── Dataset section ──

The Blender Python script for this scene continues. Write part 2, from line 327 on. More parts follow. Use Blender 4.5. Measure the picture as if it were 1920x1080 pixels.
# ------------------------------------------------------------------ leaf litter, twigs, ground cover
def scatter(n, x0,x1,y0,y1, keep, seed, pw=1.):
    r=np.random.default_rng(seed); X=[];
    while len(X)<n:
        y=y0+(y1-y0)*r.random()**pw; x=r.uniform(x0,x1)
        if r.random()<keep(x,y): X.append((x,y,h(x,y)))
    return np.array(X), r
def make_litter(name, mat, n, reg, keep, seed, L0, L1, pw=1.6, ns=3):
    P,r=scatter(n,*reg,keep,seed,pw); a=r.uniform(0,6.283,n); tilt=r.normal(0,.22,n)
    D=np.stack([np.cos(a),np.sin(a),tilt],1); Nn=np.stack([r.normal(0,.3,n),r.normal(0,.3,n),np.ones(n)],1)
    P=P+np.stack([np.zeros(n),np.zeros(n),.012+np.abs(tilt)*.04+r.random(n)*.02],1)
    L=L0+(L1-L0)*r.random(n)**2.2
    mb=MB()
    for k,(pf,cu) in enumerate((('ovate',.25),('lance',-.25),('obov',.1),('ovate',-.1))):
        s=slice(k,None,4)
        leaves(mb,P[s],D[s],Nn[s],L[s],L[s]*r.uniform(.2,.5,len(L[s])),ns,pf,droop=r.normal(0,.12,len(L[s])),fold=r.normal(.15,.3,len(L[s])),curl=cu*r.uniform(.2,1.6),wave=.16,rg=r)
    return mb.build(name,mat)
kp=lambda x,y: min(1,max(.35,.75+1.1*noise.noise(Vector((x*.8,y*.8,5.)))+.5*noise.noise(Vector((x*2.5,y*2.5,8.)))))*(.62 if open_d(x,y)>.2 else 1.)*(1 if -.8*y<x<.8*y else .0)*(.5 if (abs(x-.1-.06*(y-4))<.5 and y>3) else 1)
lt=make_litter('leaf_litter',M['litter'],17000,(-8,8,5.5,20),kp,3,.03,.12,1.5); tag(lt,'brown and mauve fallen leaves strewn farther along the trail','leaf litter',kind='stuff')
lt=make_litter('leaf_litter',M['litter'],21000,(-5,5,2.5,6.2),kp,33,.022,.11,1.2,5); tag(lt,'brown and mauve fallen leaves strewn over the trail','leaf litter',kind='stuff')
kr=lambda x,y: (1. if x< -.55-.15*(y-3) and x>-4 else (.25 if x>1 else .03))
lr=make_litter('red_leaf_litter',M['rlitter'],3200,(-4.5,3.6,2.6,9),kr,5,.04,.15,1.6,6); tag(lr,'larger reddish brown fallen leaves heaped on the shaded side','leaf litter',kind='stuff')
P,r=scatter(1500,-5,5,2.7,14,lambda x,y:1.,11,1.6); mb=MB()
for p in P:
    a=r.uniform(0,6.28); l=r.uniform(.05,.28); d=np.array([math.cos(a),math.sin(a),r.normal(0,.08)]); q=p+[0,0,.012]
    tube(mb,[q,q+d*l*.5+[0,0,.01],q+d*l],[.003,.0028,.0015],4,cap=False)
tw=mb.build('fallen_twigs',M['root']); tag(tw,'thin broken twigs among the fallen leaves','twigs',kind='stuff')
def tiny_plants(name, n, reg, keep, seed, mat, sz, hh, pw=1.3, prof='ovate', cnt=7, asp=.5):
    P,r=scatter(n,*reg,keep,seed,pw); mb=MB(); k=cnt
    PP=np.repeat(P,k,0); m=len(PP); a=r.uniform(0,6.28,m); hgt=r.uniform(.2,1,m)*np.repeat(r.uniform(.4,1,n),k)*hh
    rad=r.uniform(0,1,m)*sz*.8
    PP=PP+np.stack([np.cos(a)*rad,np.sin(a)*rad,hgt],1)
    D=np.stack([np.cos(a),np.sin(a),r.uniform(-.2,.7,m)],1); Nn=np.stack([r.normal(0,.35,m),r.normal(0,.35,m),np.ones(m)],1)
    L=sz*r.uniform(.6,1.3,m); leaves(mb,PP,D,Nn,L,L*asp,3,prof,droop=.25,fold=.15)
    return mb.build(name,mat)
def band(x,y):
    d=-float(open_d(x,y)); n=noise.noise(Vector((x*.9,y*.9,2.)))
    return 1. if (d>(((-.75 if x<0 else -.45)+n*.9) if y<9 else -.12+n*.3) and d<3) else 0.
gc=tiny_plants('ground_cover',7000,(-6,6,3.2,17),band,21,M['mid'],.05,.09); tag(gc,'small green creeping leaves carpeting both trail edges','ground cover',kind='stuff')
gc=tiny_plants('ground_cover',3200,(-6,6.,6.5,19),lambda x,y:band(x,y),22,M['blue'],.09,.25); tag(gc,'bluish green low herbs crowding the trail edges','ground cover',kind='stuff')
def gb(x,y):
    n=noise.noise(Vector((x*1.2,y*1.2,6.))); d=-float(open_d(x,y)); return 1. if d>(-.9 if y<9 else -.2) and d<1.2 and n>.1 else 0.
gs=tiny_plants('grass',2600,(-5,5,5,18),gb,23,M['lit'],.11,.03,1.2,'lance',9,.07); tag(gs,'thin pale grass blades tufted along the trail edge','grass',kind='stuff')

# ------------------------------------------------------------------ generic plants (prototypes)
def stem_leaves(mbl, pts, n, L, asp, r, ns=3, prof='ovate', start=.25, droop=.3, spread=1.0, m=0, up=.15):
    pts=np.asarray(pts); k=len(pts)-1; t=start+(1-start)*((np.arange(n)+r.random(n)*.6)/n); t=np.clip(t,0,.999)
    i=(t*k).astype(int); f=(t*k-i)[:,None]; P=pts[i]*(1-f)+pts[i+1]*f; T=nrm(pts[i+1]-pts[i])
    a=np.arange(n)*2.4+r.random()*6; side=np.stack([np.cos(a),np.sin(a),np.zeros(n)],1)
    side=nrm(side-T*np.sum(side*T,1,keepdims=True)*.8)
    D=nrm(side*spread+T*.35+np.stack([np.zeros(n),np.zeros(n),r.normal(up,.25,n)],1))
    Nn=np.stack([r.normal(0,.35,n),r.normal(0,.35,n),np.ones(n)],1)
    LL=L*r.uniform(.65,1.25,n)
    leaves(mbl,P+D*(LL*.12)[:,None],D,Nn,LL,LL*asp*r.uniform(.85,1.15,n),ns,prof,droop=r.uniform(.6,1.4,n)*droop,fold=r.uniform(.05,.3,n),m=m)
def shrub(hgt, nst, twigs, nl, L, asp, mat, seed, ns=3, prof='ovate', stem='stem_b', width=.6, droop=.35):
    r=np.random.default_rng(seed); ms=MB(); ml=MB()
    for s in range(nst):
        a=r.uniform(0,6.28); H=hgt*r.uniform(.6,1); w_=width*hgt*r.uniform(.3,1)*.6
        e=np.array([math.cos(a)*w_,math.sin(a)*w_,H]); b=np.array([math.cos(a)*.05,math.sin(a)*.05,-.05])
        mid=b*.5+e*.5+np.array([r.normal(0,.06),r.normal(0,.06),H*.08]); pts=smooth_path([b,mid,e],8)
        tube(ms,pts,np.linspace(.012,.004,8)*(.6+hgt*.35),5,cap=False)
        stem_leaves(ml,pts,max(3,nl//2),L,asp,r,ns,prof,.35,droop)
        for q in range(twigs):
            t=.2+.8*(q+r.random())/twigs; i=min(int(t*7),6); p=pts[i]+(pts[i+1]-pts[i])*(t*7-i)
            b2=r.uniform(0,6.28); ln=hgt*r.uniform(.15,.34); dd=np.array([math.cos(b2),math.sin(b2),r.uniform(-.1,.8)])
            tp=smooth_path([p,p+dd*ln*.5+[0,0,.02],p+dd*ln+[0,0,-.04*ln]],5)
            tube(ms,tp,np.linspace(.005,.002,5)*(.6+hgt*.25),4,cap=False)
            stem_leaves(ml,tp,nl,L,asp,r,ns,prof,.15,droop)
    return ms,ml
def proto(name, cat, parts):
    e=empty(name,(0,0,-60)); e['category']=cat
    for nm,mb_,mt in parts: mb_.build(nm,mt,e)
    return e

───

_Problem statement_
Tally the lines of the listing in which the word "parts" occurs, and state the total alone.

_Task answer_
3